Employers benefit from Triangle staff's eagerness to follow up with support if someone needs it after starting a job.
"I want to know that once the employee is placed, they're not forgotten," says Marc Berube, the human-resources manager at Citizens who hired Wilt for the cafeteria job.
Wilt spends many of her hours washing dishes, but she says she especially likes "to cook and give food to people and have a little conversation." Eventually she wants to own a restaurant where she can cook "fancy dishes."
Before partnering with Triangle for the school-to-career program, Mr. Berube didn't know how rewarding it would be. Now he's a convert.
"There are some great skilled people out there," he says. "We just need to attract and retain them."
IBM recently bid against a competitor to hire a top-notch software engineer. He happens to be blind, but what mattered to recruiters was that "this guy was unbelievably smart and talented," says Jim Sinocchi, IBM's director of diversity communications, "and we got him."
Companies don't want to have to bid up salaries to draw talent, but Mr. Sinocchi hopes to hear more such stories echoing through corporate America. "From the perspective of a disabled person, it's great to be wanted and recognized for what you can offer," he says in a phone interview from his office in Armonk, N.Y.
Sinocchi began working for IBM in the 1970s, as a young man armed with a master's degree and "ready to take on the world." Five years later, he broke his neck while surfing. He had to face the profound task of adjusting to total paralysis.
At first he struggled with basic questions about his worth and "relearned how to look people in the eye." His employer made a huge difference by simply asking him to come back to work - for as many hours as he could handle.
Once Sinocchi got comfortable with the day-to-day tasks of his job, he says, "I started thinking: How can I make other people comfortable with me so that I can get my work done? People were coming into the office and didn't know they were going to see a guy in a wheelchair. My heart went out to them. I had to convince them I was an expert. I decided I'd start telling people what was wrong with me and that they couldn't catch it - making them comfortable right away."
Over the decades, Sinocchi hasn't seen much improvement in the way he's treated in public - people still stare, and some waiters automatically ask his companions what he'd like to eat. But he proudly recounts his own company's record of hiring people with disabilities, one that stretches as far back as 1914.
IBM pairs with the American Association for the Advancement of Science to bring in summer interns with disabilities. They must have college grade-point averages of at least 3.5 in math or computer science. Since 1997, 30 of the 150 interns have been hired. Another recruiting program, Project Able, has led to 200 hires since 1999.
Of the roughly 2 percent of IBM employees with known disabilities, 47 percent work in "core jobs" such as software engineering, sales, and information-technology support.
When hiring, managers aren't supposed to ask about the existence or severity of a disability, but they can assess a person's ability to perform job functions.

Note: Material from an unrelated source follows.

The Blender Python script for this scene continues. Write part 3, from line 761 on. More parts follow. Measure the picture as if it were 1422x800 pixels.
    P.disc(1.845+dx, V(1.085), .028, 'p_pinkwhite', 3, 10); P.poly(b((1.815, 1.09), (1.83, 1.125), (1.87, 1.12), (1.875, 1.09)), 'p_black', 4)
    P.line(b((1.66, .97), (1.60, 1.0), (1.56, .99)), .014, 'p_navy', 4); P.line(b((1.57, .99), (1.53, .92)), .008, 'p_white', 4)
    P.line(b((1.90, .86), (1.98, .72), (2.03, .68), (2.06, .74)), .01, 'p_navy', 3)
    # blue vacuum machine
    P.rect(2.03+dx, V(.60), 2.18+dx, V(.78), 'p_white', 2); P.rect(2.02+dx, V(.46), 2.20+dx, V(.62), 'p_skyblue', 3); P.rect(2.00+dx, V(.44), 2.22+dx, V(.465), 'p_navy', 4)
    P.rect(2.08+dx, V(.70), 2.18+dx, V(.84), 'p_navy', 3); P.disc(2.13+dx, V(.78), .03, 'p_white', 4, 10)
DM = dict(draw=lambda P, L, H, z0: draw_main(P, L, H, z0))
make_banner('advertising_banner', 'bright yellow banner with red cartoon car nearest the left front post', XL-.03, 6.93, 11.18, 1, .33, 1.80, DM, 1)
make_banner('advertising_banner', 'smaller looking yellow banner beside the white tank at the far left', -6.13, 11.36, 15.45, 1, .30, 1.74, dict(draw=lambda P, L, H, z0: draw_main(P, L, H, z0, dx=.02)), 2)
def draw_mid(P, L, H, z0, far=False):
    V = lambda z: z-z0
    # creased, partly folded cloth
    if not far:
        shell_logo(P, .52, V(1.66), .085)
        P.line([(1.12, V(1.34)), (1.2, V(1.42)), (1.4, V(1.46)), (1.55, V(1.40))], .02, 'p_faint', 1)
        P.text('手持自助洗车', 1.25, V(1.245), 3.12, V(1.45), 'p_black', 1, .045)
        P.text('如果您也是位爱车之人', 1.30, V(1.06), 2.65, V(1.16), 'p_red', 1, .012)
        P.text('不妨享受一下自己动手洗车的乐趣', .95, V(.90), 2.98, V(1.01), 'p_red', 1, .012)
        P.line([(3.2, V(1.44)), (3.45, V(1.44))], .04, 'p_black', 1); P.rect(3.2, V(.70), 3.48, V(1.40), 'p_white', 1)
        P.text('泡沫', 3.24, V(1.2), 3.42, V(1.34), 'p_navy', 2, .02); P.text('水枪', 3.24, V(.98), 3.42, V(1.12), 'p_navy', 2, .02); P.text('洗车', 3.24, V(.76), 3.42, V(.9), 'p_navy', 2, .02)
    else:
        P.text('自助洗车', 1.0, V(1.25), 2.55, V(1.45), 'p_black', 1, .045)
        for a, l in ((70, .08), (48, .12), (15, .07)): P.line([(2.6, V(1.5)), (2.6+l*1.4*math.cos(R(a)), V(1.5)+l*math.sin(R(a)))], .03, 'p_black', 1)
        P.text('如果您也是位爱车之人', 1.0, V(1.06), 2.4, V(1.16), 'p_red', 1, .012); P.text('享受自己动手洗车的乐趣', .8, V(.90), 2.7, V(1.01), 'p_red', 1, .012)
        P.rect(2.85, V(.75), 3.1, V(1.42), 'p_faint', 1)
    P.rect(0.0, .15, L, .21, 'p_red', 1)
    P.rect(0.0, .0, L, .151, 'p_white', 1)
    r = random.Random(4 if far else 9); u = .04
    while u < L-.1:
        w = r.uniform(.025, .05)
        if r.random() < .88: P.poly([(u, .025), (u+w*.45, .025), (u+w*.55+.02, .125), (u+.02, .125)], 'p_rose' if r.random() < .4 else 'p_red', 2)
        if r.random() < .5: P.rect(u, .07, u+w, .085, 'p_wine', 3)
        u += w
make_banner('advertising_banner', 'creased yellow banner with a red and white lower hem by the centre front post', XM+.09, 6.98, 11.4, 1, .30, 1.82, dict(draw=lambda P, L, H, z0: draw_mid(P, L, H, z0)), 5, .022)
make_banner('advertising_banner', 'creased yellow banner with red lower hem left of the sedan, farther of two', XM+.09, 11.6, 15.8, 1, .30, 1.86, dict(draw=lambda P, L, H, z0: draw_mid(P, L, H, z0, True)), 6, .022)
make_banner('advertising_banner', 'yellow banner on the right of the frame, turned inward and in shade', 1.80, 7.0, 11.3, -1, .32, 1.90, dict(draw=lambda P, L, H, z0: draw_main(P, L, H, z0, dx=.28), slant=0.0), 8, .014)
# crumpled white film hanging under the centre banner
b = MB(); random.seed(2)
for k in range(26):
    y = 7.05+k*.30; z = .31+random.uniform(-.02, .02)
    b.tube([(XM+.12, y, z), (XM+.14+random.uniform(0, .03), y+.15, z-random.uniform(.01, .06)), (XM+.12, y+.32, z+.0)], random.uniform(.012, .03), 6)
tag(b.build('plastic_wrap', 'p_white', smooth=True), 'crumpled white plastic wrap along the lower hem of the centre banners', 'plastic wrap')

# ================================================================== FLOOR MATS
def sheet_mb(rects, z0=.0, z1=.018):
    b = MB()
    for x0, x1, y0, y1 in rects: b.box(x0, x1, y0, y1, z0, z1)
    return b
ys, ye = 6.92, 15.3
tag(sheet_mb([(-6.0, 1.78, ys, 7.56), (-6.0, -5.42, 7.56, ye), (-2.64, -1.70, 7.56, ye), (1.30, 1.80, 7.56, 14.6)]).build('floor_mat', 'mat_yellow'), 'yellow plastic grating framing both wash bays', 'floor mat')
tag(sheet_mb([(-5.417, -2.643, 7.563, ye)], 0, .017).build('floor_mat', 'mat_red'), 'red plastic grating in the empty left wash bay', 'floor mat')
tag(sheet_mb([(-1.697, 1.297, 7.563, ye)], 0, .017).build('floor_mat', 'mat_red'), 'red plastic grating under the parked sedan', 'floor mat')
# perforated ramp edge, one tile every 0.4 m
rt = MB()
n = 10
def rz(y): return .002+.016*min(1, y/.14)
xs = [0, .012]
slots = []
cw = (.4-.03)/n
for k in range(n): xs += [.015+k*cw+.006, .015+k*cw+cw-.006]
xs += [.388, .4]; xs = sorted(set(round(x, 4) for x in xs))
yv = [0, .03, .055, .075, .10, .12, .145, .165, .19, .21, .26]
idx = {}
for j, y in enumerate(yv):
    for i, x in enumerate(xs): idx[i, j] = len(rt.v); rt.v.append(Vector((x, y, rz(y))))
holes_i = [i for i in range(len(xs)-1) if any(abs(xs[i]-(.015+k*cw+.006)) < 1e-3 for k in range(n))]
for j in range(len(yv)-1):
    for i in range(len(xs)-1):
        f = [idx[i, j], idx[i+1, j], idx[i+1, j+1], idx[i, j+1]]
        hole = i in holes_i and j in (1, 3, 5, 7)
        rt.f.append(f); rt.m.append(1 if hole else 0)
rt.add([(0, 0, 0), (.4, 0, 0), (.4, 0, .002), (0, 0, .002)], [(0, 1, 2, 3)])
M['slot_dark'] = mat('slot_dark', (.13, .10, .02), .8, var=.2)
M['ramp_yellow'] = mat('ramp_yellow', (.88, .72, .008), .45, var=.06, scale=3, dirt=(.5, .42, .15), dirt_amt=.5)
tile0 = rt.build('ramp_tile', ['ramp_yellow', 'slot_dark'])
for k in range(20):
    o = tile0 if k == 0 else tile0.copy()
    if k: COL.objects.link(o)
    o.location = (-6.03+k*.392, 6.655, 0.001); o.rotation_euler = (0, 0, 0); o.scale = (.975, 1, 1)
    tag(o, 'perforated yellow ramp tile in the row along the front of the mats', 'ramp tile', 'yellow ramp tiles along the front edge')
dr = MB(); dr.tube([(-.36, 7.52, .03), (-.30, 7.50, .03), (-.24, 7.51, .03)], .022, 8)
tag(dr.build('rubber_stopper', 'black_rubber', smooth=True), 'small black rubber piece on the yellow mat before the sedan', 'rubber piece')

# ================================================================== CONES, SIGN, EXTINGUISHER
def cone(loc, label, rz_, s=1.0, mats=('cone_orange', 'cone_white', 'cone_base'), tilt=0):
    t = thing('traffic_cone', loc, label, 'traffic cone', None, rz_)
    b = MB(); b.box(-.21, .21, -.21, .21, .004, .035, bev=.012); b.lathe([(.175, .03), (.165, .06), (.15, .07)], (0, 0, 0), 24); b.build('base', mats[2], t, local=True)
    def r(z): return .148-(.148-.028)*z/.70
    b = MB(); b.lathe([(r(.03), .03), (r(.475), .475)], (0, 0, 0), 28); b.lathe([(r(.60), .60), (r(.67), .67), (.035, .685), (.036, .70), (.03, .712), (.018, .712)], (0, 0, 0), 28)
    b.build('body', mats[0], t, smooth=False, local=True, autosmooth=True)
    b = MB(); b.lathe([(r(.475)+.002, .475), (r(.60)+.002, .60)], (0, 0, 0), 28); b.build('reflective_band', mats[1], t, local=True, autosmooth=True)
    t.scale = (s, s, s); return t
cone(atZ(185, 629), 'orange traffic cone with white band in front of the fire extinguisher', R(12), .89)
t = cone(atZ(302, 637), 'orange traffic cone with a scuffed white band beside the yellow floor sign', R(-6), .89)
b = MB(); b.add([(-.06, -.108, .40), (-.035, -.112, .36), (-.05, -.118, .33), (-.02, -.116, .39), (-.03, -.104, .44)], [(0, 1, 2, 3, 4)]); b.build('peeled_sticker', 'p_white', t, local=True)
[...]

They are taught not to assume it would be too onerous for people with physical disabilities to travel for work. Sinocchi, for instance, travels with assistants, and that's paid for by IBM. "We've told managers: This person has some challenges, [and] this is how you overcome them."
Now Sinocchi looks forward to seeing the glass ceiling broken. "The biggest challenge for people with disabilities is ... convincing people that they can be a leader."